The question how have the changes in the moving image technology changed the way moving images are created, how they look, and how we experience them? Well to begin with after seeing how things were projected, animated, produced etc etc, it was very much complicated and a lot of work back then. As time passed, from films looking grainy, black, white, and grey to having color and looking crystal clear is a major change! The history of technology has advanced to an era known as the digital world.  The new equipment and narrative techniques are motion pictures that are undergoing a revolution that is transforming how we look at movies and what movies look like. Technologies progressiveness has hopped, skipped, and jumped to watching movies on an iPad.  It makes it easier for everyone to capture films and feel a part of them to a whole new level.  Overall the moving image in technology may be positive to some and to others a negative change. To be honest I enjoy the moving images past creativity. But it really depends on what makes everyone's life easier and faster.
  
2015 Media 160/ Lab 1 : I will never forget the memories I created with such brilliant and talented personalities. 

Wednesday, April 15, 2015

Blog Post #3: Relationships Between Shots



The movie clip I picked as a linear media clip would be the film recognized as The Wizard of Oz (1939). The scene I felt that the editing has made a significant contribution to the storytelling and the feel of the piece is the Tornado Scene.

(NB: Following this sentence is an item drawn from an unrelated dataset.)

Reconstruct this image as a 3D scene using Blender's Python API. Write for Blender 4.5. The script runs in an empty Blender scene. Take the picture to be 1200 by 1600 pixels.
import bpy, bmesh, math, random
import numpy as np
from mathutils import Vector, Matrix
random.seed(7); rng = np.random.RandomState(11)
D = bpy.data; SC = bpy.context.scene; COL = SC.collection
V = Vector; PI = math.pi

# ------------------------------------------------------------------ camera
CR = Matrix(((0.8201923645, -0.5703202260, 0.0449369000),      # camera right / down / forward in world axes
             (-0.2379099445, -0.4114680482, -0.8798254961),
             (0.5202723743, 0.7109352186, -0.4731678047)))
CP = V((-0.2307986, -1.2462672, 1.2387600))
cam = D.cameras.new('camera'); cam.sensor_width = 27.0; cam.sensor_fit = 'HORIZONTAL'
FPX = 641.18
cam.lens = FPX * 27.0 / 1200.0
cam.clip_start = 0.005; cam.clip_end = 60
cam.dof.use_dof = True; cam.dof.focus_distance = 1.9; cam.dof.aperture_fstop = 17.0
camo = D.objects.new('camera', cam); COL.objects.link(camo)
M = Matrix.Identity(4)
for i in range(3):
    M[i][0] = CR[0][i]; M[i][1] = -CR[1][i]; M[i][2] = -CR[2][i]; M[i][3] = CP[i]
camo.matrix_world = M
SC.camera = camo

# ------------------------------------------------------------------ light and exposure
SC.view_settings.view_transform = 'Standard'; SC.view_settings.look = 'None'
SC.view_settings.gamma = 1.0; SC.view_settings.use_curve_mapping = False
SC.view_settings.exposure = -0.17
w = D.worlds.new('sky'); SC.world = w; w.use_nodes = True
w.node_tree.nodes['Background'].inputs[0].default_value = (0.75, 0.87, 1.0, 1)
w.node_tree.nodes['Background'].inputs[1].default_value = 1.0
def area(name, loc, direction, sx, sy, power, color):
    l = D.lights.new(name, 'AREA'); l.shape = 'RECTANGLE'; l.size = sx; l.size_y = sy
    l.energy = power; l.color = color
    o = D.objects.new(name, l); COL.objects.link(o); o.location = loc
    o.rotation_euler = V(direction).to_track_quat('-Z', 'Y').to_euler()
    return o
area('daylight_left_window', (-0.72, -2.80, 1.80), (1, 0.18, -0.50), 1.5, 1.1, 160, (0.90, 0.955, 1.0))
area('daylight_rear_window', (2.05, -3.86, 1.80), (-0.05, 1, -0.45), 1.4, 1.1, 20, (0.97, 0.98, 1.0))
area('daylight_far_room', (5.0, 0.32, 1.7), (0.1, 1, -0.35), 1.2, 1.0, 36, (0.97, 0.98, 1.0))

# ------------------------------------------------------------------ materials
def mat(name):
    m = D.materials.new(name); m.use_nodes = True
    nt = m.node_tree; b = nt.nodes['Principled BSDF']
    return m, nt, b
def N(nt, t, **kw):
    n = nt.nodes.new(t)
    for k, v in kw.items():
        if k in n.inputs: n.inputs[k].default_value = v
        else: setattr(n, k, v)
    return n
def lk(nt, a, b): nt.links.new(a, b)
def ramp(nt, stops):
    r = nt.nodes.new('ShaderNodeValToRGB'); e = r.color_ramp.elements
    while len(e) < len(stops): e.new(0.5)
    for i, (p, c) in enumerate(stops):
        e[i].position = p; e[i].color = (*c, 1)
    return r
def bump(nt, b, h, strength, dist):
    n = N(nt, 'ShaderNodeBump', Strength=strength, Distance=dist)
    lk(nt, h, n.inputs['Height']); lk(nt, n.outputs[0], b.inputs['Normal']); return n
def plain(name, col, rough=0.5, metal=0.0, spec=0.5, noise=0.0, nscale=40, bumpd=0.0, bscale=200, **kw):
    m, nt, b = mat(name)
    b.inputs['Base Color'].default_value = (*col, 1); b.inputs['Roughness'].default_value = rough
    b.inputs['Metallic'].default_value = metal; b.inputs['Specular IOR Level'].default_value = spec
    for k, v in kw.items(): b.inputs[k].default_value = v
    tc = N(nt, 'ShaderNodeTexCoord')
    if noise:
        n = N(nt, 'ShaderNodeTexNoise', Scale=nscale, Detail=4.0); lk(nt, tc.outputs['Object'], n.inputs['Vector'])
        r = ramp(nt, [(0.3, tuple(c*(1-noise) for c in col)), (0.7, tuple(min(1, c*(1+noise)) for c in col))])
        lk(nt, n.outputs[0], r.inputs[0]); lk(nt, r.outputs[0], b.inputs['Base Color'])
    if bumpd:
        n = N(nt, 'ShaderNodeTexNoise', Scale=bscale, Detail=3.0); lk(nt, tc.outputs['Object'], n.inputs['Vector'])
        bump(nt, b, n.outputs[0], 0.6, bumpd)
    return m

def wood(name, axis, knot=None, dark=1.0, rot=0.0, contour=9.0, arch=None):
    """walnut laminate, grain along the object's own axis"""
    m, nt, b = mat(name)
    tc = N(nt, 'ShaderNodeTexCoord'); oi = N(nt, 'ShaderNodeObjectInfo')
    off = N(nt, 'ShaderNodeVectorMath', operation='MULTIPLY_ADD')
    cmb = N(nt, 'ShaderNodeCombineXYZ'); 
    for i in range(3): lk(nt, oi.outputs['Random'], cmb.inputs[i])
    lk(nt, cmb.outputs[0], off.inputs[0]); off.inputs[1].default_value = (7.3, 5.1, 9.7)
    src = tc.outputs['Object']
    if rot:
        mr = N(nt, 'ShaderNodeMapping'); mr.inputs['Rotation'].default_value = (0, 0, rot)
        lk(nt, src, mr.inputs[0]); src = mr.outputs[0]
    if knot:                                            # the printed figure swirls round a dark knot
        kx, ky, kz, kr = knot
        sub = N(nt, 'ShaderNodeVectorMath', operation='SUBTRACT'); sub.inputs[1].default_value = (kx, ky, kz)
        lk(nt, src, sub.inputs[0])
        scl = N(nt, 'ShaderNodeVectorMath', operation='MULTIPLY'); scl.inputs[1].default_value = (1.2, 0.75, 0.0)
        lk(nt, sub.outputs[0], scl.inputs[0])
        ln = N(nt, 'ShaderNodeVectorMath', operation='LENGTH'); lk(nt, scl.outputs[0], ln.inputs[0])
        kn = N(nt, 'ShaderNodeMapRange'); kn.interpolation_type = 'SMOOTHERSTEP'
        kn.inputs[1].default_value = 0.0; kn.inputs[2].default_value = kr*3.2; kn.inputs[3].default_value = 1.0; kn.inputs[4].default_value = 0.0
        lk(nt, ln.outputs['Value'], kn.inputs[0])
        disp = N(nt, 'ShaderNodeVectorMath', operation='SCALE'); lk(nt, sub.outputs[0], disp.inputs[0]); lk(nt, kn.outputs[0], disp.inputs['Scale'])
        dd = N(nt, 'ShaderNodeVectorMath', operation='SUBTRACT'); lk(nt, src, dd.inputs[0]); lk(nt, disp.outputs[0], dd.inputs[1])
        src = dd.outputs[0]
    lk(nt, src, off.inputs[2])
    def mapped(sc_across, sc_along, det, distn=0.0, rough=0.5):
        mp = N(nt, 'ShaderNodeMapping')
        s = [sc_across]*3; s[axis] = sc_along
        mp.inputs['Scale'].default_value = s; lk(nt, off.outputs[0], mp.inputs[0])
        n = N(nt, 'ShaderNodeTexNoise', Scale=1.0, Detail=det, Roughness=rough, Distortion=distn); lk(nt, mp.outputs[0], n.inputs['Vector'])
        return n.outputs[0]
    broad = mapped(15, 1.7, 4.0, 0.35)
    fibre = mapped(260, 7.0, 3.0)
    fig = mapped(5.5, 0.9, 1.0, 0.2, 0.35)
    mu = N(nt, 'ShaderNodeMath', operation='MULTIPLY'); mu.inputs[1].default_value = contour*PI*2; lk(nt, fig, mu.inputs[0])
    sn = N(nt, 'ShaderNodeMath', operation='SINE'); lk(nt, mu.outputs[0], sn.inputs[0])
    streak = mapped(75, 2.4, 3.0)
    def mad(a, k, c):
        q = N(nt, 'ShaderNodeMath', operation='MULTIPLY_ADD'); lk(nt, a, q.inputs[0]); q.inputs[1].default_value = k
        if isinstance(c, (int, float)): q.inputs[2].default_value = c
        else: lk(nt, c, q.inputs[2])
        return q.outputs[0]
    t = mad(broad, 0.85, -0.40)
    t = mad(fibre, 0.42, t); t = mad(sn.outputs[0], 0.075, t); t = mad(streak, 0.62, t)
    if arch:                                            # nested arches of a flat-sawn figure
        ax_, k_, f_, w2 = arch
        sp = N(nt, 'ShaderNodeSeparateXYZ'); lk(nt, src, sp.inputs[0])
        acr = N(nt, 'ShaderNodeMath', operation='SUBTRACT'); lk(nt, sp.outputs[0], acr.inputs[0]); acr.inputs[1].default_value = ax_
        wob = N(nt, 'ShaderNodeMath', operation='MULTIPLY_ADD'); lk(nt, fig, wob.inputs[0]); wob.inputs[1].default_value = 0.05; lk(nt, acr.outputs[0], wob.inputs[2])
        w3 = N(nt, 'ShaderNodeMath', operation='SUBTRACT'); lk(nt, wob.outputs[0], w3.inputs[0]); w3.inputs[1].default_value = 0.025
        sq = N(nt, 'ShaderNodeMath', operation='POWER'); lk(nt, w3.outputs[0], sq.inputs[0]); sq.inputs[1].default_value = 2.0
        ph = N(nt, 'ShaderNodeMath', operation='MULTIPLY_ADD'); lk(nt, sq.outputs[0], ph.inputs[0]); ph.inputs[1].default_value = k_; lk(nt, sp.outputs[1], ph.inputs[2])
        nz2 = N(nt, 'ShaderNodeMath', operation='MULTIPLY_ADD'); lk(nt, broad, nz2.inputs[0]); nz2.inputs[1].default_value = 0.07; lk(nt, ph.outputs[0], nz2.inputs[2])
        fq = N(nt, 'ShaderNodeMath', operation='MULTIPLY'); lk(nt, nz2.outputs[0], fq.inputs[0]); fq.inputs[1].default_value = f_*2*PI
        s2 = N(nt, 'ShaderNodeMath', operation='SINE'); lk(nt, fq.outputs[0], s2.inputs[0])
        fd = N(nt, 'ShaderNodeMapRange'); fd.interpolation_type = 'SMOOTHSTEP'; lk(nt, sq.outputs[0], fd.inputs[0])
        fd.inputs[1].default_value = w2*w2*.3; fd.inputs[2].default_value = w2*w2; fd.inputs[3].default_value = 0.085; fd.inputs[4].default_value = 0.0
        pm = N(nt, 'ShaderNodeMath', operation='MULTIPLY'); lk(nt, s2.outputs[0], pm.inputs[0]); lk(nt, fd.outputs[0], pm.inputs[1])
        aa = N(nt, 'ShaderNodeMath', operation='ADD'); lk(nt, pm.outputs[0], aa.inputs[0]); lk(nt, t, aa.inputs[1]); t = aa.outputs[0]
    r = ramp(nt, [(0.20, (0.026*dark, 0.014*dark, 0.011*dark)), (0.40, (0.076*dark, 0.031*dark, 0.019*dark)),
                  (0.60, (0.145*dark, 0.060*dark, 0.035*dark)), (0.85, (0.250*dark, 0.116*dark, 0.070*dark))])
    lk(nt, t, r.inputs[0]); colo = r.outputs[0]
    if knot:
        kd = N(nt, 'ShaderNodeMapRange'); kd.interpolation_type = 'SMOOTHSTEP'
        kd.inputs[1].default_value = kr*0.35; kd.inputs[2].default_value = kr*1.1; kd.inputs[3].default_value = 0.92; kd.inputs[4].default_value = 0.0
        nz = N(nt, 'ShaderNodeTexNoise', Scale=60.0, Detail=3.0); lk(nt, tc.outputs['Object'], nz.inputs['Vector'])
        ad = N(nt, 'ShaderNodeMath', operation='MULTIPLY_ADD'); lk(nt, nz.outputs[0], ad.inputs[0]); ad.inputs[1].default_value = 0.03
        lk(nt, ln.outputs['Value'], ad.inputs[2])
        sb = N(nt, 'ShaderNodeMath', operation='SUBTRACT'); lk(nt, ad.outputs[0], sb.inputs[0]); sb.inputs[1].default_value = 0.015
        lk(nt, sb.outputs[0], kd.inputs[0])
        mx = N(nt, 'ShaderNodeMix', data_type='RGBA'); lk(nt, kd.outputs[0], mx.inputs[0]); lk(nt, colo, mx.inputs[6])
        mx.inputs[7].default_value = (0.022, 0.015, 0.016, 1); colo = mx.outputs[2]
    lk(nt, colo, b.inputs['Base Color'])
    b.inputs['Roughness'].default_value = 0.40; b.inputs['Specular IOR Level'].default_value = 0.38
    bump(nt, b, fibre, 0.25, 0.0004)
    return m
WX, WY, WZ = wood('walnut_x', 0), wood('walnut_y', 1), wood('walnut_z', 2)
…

In the beginning of the film Dorothy is very uneasy and fearful by just seeing her body langue and facial expressions. The animals are panicking and running around, people from the farm yelling and panicking as they see the tornado approaching closer. Everything is being blown away, such as, the haystacks, trees; the objects around the farm and house are starting to break apart. Dorothy knocks out for a while after a window hits her in the back of her head. The house is lifted by the tornado and the music begins to get cheerful, some parts of clips show some comedy: you see an old women in a wheel chair whose knitting and is calm and cheerful just as the mans on the boat rowing smile and wave, a women bike riding in the tornado then turns into a witch.  All of this contributes together making this scene very thrilling.

The shots in this film are organized through their content, composition, color, and movement. In The Wizard of Oz the camera shots were mostly wide shots, medium shots, close up shot, point of view shots, and two shots. The camera angels in this film were in some parts high angle shots and track shots. The cameras movements were in some cases tilt shot (bottom to top), pan shots (left to right), track shots, dolly shots, and probably stedicam shots. The Wizard of Oz composition through the scene had deep composition and a balance such as asymmetry and the rule of thirds in the film (the aligning of Dorothy and the scenery creates more tension, energy, and interest in the composition than simply centering Dorothy). The film’s color is black and white. The relationship of the sounds to the images allows the viewers to feel terrified, urgency, panicky, very suspenseful, anxious, nervous, and tense. The sounds in the film are perfectly structured, some scenes you hear the leaf’s rustling through the wind and then the wind begins howling and continues to get louder as the tornado approaches the house and farm. What determines how long the shots are and what order they are placed in by selecting the use of other transitions, creating a tone and mood. The shot transitions throughout the film are fade in/out cuts, straight cuts, contrast cuts, parallel editing cuts, and jump cuts. The question “is there a ‘right’ place to cut or not to cut?” Yes there is a ‘right’ place. The cuts taken place is used as an artistic way to transition between subjects. The cuts are not seamless they are very obvious. The reason why the cuts are obvious is because you can tell by the shots throughout the film are being focused on something/someone and the change of scenery goes from one shot to the next.



Overall, The Wizard of Oz (1939) is a classic film. The film producers knew exactly what to do to create such an intense film that makes you stay engaged. For this assignment I felt the Tornado scene was a perfect section of linear media to examine the way it is constructed.